Biorąc udział w wielu treningach grupowych często słyszałem od znajomych biegaczy że mają nie używane koszulki z różnych biegów które często zajmują miejsce w szafie. Niektórzy nawet wspominali o tym że przydało by się zorganizować akcję i zebrać takowe koszulki. Jak to zawsze bywa od planów do czynów często jest bardzo duża odległość. Patrzyłem, obserwowałem i słuchałem bo nie chciałem aby ktoś pomyślał że ukradłem mu pomysł czy coś takiego.
Pewnego marcowego poranka wstałem rano, napisałem do Judyty, znajomej opiekunki z Młodzieżowego Ośrodka Wychowawczego w Wojnowie i po prostu zapytałem czy mogła by przyjąć nieużywane koszulki z biegów dla podopiecznych ośrodka w którym pracuje. Powiedziała że zapyta dyrektora i da znać. Po kilku minutach zadzwoniła do mnie z informacją że dyrektor wyraził zgodę i poprosiła abym w skrócie opowiedział jej o szczegółach akcji. Następnym krokiem było utworzenie wydarzenia na fejsbuku i zaproszenie znajomych. Pierwsze koszulki zaczęły napływać do mnie już po dwóch dniach od rozpoczęcia akcji. Prawdziwym przełomem była wizyta na biegu Charytatywnym w Węgrowie. Mnóstwo znajomych wiedziało że właśnie tego dnia będę na tym biegu i wprost zasypali mnie koszulkami.
Po dwóch tygodniach zbiórki ustaliliśmy z Judytą dzień przekazania koszulek. Do Wojnowa udałem się z małżonką która jak wiecie bardzo mnie wspiera w takich akcjach. Szczerze mówiąc nie wiedziałem czego spodziewać się że strony wychowanków. Obawiałem się troszeczkę o to jak mnie przyjmą i czy wogóle wzbudzę ich zainteresowanie Moje obawy były bezpodstawne chłopaki słuchali z zaciekawieniem kiedy opowiadałem im o zbiórce koszulek o biegach z jakich pochodzą i o tym skąd wzięły się w moim życiu fascynacja bieganiem i pomaganiem.
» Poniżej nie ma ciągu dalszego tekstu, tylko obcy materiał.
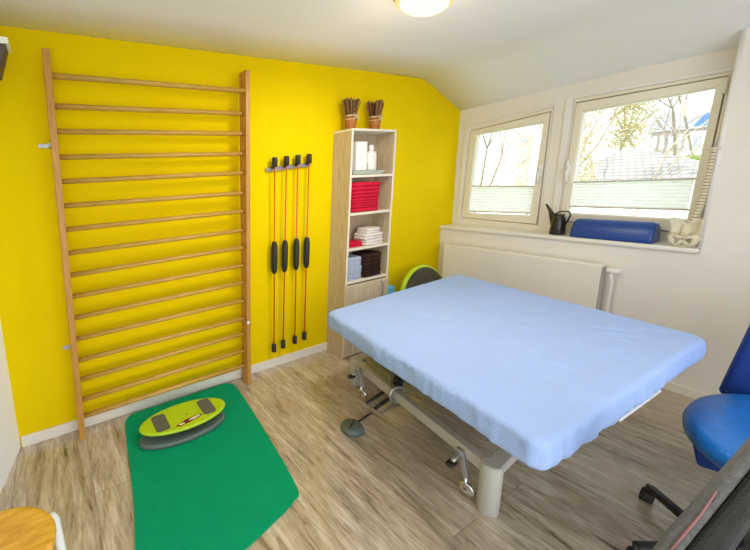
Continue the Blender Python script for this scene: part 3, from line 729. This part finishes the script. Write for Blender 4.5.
# spine model
sp = thing('spine_model', 'cream anatomical spine model with pelvis on the windowsill end', 'anatomical model', (4.01, -1.52, .986))
X0 = 4.012
pel = MB(); PY_ = -1.528
pel.sup((X0, PY_, 1.085), (.026, .022, .060), .7, 18, 10)                      # sacrum
for sd_ in (-1, 1):
    def wing(x, y, z, q=sd_):
        k = max(0, z/.06)
        return (x - .10*abs(y)/.04*k*.3 + .012*math.cos(y*40), y + q*.020*k, z + .012*math.cos(y*38))
    pel.sup((X0-.010, PY_+sd_*.030, 1.105), (.016, .034, .058), .7, 24, 14, sd_*.45, .04, wing)
    pel.tube([(X0-.016, PY_+sd_*.040, 1.07), (X0-.03, PY_+sd_*.046, 1.045), (X0-.034, PY_+sd_*.044, 1.018), (X0-.032, PY_+sd_*.028, 1.000), (X0-.040, PY_+sd_*.012, 1.012), (X0-.044, PY_, 1.036)], [.018, .017, .014, .011, .011, .010], 10)
    pel.tube([(X0-.028, PY_+sd_*.046, 1.045), (X0-.040, PY_+sd_*.028, 1.056), (X0-.044, PY_, 1.046)], [.015, .011, .011], 10)
    pel.sup((X0-.022, PY_+sd_*.052, 1.045), (.019, .016, .019), .9, 14, 8)
pel.sup((X0-.0, PY_, .994), (.030, .050, .010), .6, 16, 8)
pel.build('pelvis', M['bone'], sp)
def sppt(t):     # t 0 (sacrum) to 1 (top)
    return (X0 -.012*min(1, t*4) + .008*math.sin(t*5.2), -1.545-.018*min(1, t*3)-.012*t, 1.15+.435*t)
vert = None
for i in range(23):
    t = i/22; x, y, z = sppt(t); k = 1.0-.45*t
    p = MB(); p.lathe([(.018*k, -.0078), (.022*k, -.007), (.019*k, 0), (.022*k, .007), (.018*k, .0078)], (x, y, z), 12)
    p.tube([(x+.010*k, y, z), (x+.020*k, y, z-.004), (x+.026*k, y, z-.012)], [.006*k, .005*k, .004*k], 6)
    for s in (-1, 1): p.tube([(x+.010*k, y+s*.012*k, z), (x+.012*k, y+s*.027*k, z+.003)], [.005*k, .004*k], 6)
    p.build('vertebra', M['bone'], sp)
dd = MB()
for i in range(22): dd.lathe([(.013*(1-.4*i/22), -.0045), (.0145*(1-.4*i/22), 0), (.013*(1-.4*i/22), .0045)], sppt((i+.5)/22), 10)
dd.build('spinal_discs', M['disc'], sp)
x, y, z = sppt(1)
MB().sup((x, y+.004, z+.014), (.022, .030, .008), .8, 16, 8).tube([(x, y, z+.01), (x-.004, y+.045, z+.012)], [.006, .007], 8).build('skull_base', M['bone'], sp)
MB().tube([(x, y, z+.01), (x, y-.004, z+.06), (x+.006, y-.006, z+.078), (x+.012, y-.006, z+.07)], .002, 6).build('hanging_hook', M['steel'], sp)

# ------------------------------------------------------------------ ceiling lamp
lc = (2.055, -1.010); lz = cz(1.995, -1.0)
cl = thing('ceiling_lamp', 'round lit flush ceiling lamp with brass rim', 'ceiling lamp', (*lc, lz))
def oval(prof, name, mat):
    mb = MB().lathe([(r/.16, z) for r, z in prof], (0, 0, 0), 56)
    mb.v = [(lc[0]+.150*u+.125*w_, lc[1]-.056*u+.105*w_, z) for u, w_, z in mb.v]
    return mb.build(name, mat, cl)
oval([(.150, lz-.0), (.160, lz-.006), (.162, lz-.026), (.152, lz-.034), (.13, lz-.036)], 'brass_rim', M['brass'])
oval([(.142, lz-.034), (.148, lz-.040), (.145, lz-.050), (.128, lz-.056)], 'glass_collar', M['lampring'])
oval([(.126, lz-.050), (.122, lz-.066), (.10, lz-.078), (.06, lz-.085), (.01, lz-.087)], 'diffuser', M['lamp'])

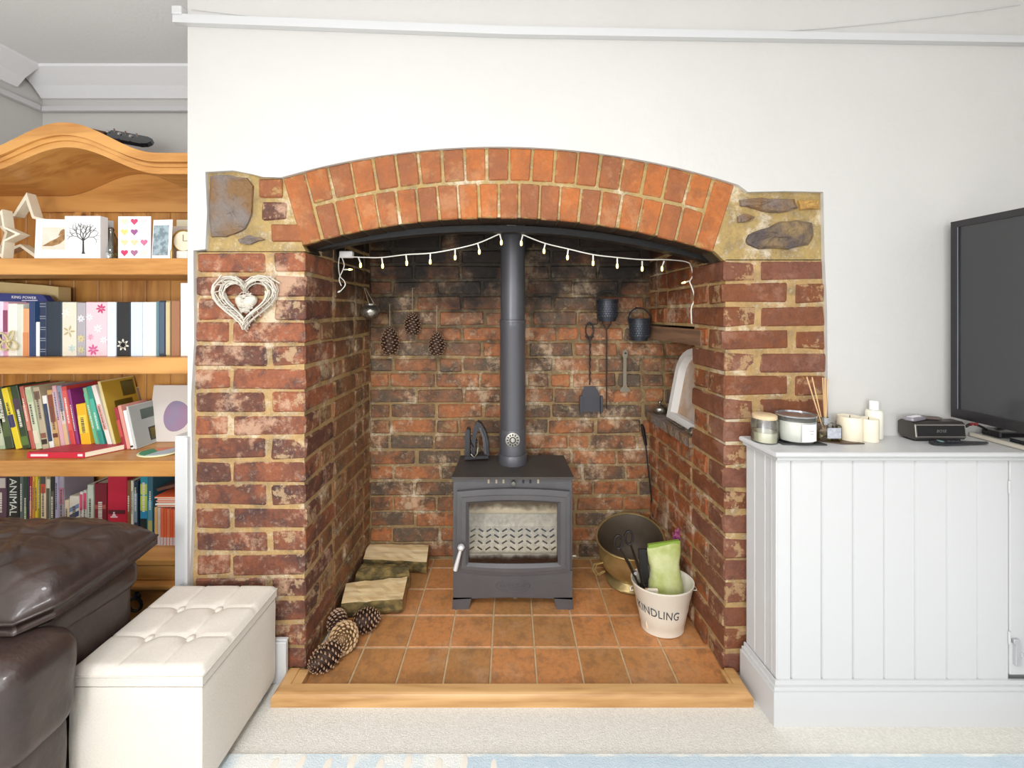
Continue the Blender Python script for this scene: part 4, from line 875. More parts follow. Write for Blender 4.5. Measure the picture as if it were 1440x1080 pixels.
for i in range(26):
    z = cz2-.034+.060*i/25; ih.tube([(cx2-.03*(1-abs(i/25-.62)), FACE-.022, z), (cx2, FACE-.036, z+rr.uniform(-.01, .01)), (cx2+.03*(1-abs(i/25-.62)), FACE-.022, z+rr.uniform(-.012, .012))], .0013, 5)
ih.build('small_heart', WICK, wh, 50)
MB().tube([(cx2, FACE-.03, cz2+.024), (cx2, FACE-.028, cz2+.055)], .001, 5).build('hanging_thread', WICK, wh)
MB().tube([(cx2, FACE-.03, cz2+.075), (cx2, FACE+.02, cz2+.08)], .0016, 5).build('nail', IRON, wh)
# ---------------------------------------------------------------- bookcase in the alcove
BF, BB = 1.40, 1.66      # front and back of the shelves
BX0, BX1 = -2.195, -1.075
bc_ = thing('bookcase', 'wide honey pine bookcase with arched top in the left alcove', 'bookcase', ((BX0+BX1)/2, 1.53, FLOOR))
SH = {1: PZ(363, BF), 2: PZ(503, BF), 3: PZ(648, BF), 4: PZ(787, BF)}
def shelf(zt_, h, name='shelf', x0=BX0+.02, x1=BX1-.02):
    MB().box(x0, x1, BF, BB, zt_-h, zt_, .004).build(name, PINE, bc_)
for k in (1, 2, 3): shelf(SH[k], .057 if k < 3 else .056)
shelf(SH[4], .022)
for x0, x1 in ((BX0, BX0+.022), (BX1-.022, BX1)): MB().box(x0, x1, BF+.006, BB+.02, FLOOR, PZ(243, 1.37), .003).build('side_panel', PINEV, bc_)
x = BX0+.022; k = 0
while x < BX1-.03:
    x2 = min(x+.098, BX1-.022); MB().box(x+.001, x2-.001, BB, BB+.014, SH[4]-.2, 1.73, .003).build('back_board', PINEV, bc_); x = x2

MB().box(-1.765, -1.70, BB-.016, BB-.0015, SH[1]+.001, 1.60, .002).build('back_stile', PINEV, bc_)
# arched cornice and its curved canopy
ACX, AW = -1.494, .315
def az(x, base, amp): u = (x-ACX)/AW; return base+(amp*.5*(1+math.cos(PI*u)) if abs(u) < 1 else 0)
zt0, zb0 = PZ(216, 1.365), PZ(243.5, 1.365)
xs_ = [BX0-.005+(BX1+.022-BX0)*i/80 for i in range(81)]
def band(name, off0, off1, y0, y1):
    p = [(x, az(x, zb0+off0, .090)) for x in xs_]+[(x, az(x, zb0+off1, .090+.012*(off1 > .03))) for x in xs_[::-1]]
    MB().prism(p, y0, y1).build(name, PINE, bc_)
H_ = zt0-zb0
band('arched_board', 0, H_-.004, 1.372, 1.398); band('cornice_moulding', H_*.55, H_, 1.358, 1.3719); band('cornice_bead', H_*.32, H_*.46, 1.366, 1.3719)
p = [(x, az(x, zb0+.004, .090)) for x in xs_]+[(x, az(x, zb0+.018, .090)) for x in xs_[::-1]]
MB().prism(p, 1.3985, BB).build('curved_canopy', PINE, bc_)
xr_ = [x for x in xs_ if BX0+.022 < x < BX1-.022]
MB().prism([(xr_[0], 1.60), (xr_[-1], 1.60)]+[(x, az(x, zb0+.003, .090)) for x in xr_[::-1]], BB-.014, BB-.001).build('back_rail', PINE, bc_)
# base drawers
MB().box(BX0+.022, BX1-.022, BF+.004, BF+.024, SH[4]-.075, SH[4]-.023, .003).build('drawer_rail', PINE, bc_)
MB().box(BX0, BX1, BF-.022, BB, SH[4]-.092, SH[4]-.076, .005).build('base_ledge', PINE, bc_)
for i, (x0, x1) in enumerate(((BX0+.02, -1.625), (-1.615, BX1-.02))):
    d = MB().box(x0, x1, BF, BF+.02, FLOOR+.07, SH[4]-.105, .004).build('drawer', PINE, bc_)
    hx = PX(193, BF) if i else -1.73; hz = PZ(843, BF)
    MB().tube([(hx+.022*math.cos(2*PI*k/20), BF-.008, hz-.012+.022*math.sin(2*PI*k/20)) for k in range(20)], .0045, 8, True).lathe([(0, 0), (.014, .001), (.012, .005), (.005, .010), (0, .011)], (0, 0, 0), 14, M=Matrix.Translation((hx, BF, hz+.014)) @ Matrix.Rotation(PI/2, 4, 'X')).build('ring_handle', IRON, d, True)
MB().box(BX0+.01, BX1-.01, BF+.01, BB, FLOOR, FLOOR+.07, .004).build('plinth', PINE, bc_)
# ---------------------------------------------------------------- books
PAGE = mat('book_pages', '#e6dcc4', .9)
_c = {}; PR_ = random.Random(17)
def colmat(c, rough=.5):
    if c not in _c: _c[c] = mat('cover_'+c.lstrip('#'), c, rough)
    return _c[c]
def book(x0, x1, yt, d, zs_, col, label, depth=.12, lean=0, group=None, marks=(), text=None, texc='#f0ece0', tz=.5, ts=.5, cat='book', cover=None, name='book', print_=False):
    """x0..x1 spine and yt top in photo pixels at distance d; marks = (from, to, colour) bands up the spine"""
    X0, X1 = PX(x0, d), PX(x1, d); W_ = max(.004, X1-X0-.0006); zt_ = PZ(yt, d); Hh = (zt_-zs_)/math.cos(lean) if lean else zt_-zs_
    t = thing(name, label, cat, (X0, d, zs_+.0006), group); t.rotation_euler = (0, -lean, 0)
    m_ = colmat(col); b = .0022 if W_ > .01 else .001
    c = MB(); c.box(0, W_, 0, .004, 0, Hh, b*.9); c.box(0, b, .0035, depth, 0, Hh); c.box(W_-b, W_, .0035, depth, 0, Hh)
    c.build('cover', m_, t, world=False)
    MB().box(b, W_-b, .004, depth-.004, .003, Hh-.003).build('pages', PAGE, t, world=False)
    for z0, z1, mc in marks:
        MB().box(W_*.06, W_*.94, -.0007, .0005, Hh*z0, Hh*z1).build('spine_print', colmat(mc), t, world=False)
    if text:
        MB().text(text, W_*ts, Matrix.Translation((W_*.5, -.0009, Hh*tz)) @ Matrix.Rotation(PI/2, 4, 'X') @ Matrix.Rotation(-PI/2, 4, 'Z'), .0003).build('spine_lettering', colmat(texc), t, world=False)
    if print_ and W_ > .006:
        m2 = MB(); z = Hh*(.30+.2*PR_.random()); e_ = z+Hh*PR_.uniform(.25, .45)
        while z < e_:
            l_ = PR_.uniform(.002, .006); m2.box(W_*.34, W_*.66, -.0010, -.0004, z, z+l_); z += l_+PR_.uniform(.0012, .003)
        lum = sum(srgb(col)[:3]); m2.build('spine_title', colmat('#e4dfd2' if lum < .9 else '#57504a'), t, world=False)
    for u0, u1, v0, v1, mc in (cover or ()):
        MB().box(W_-.0004, W_+.0006, depth*u0, depth*u1, Hh*v0, Hh*v1).build('cover_print', colmat(mc), t, world=False)
    return t
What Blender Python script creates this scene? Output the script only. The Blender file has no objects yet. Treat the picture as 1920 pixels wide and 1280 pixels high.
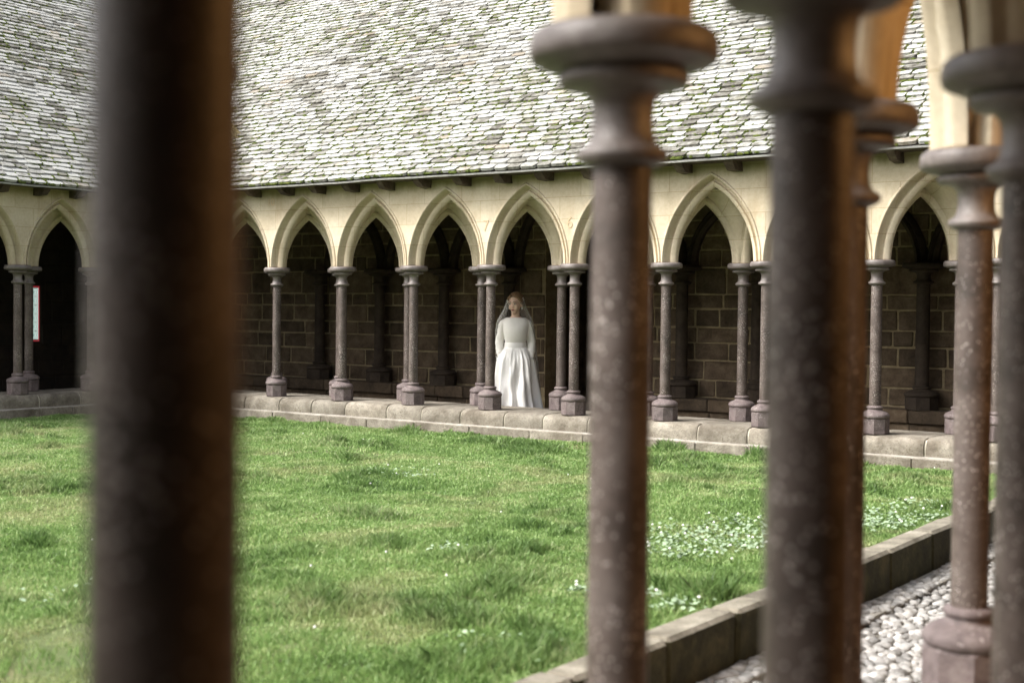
import bpy, bmesh, math, random
import numpy as np
from mathutils import Vector, Matrix, noise
random.seed(7); rng = np.random.default_rng(7)
scene = bpy.context.scene
C = scene.collection

# ------------------------------------------------------------------ camera
# World axes: X runs along the far arcade (to the right), Y from the camera's walk to the far arcade, Z=0 is the top of the low walls.
TH, PITCH, ROLL, HC = 0.6127, 0.0246, 0.0095, 1.141
ct, st = math.cos(TH), math.sin(TH)
right = Vector((ct, st, 0)); fwd = Vector((-st, ct, 0)); up = Vector((0, 0, 1))
f2 = fwd*math.cos(PITCH) - up*math.sin(PITCH)
u2 = up*math.cos(PITCH) + fwd*math.sin(PITCH)
r3 = right*math.cos(ROLL) + u2*math.sin(ROLL)
u3 = u2*math.cos(ROLL) - right*math.sin(ROLL)
cam = bpy.data.cameras.new('camera'); cam_o = bpy.data.objects.new('camera', cam); C.objects.link(cam_o)
M = Matrix((r3, u3, -f2)).transposed().to_4x4(); M.translation = Vector((0, 0, HC)); cam_o.matrix_world = M
cam.sensor_width = 36; cam.lens = 2548.8/1920*36; cam.clip_start = 0.05; cam.clip_end = 500
cam.dof.use_dof = True; cam.dof.focus_distance = 15.2; cam.dof.aperture_fstop = 2.4
scene.camera = cam_o

# ------------------------------------------------------------------ light
SUN_EL, SUN_AZ = math.radians(47), math.radians(220)     # direction the light comes from, clockwise from +Y
w = bpy.data.worlds.new('World'); scene.world = w; w.use_nodes = True
nt = w.node_tree; nt.nodes.clear()
sky = nt.nodes.new('ShaderNodeTexSky'); sky.sky_type = 'NISHITA'; sky.sun_disc = False
sky.sun_elevation = SUN_EL; sky.sun_rotation = SUN_AZ; sky.dust_density = 6; sky.air_density = 1.0; sky.ozone_density = 1
hs = nt.nodes.new('ShaderNodeHueSaturation'); hs.inputs['Saturation'].default_value = .35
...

Musiałem też obiecać że niedługo znowu się spotkamy oraz ze spróbuję dla nich coś jeszcze zorganizować.Mamy już nawet mały pomysł o którym na pewno napiszę niedługo.
Dziękuję serdecznie pani Judycie za zorganizowanie odbioru koszulek. Dziękuję serdecznie za ciepłe przyjęcie mnie w ośrodku, dziękuję bardzo gorąco wszystkim znajomym biegaczom którzy dostarczyli do mnie koszulki. Dzięki tej akcji udało się zebrać prawie 50 koszulek technicznych i bawełnianych. Cieszę się że tak wiele osób pozytywnie odniosło się do tej akcji. Dzięki wam chłopaki z MOW WOJNÓW będą mieli fajne koszulki do treningów i miejmy nadzieję że właśnie ta akcja zmotywuje ich do jakiejkolwiek aktywności.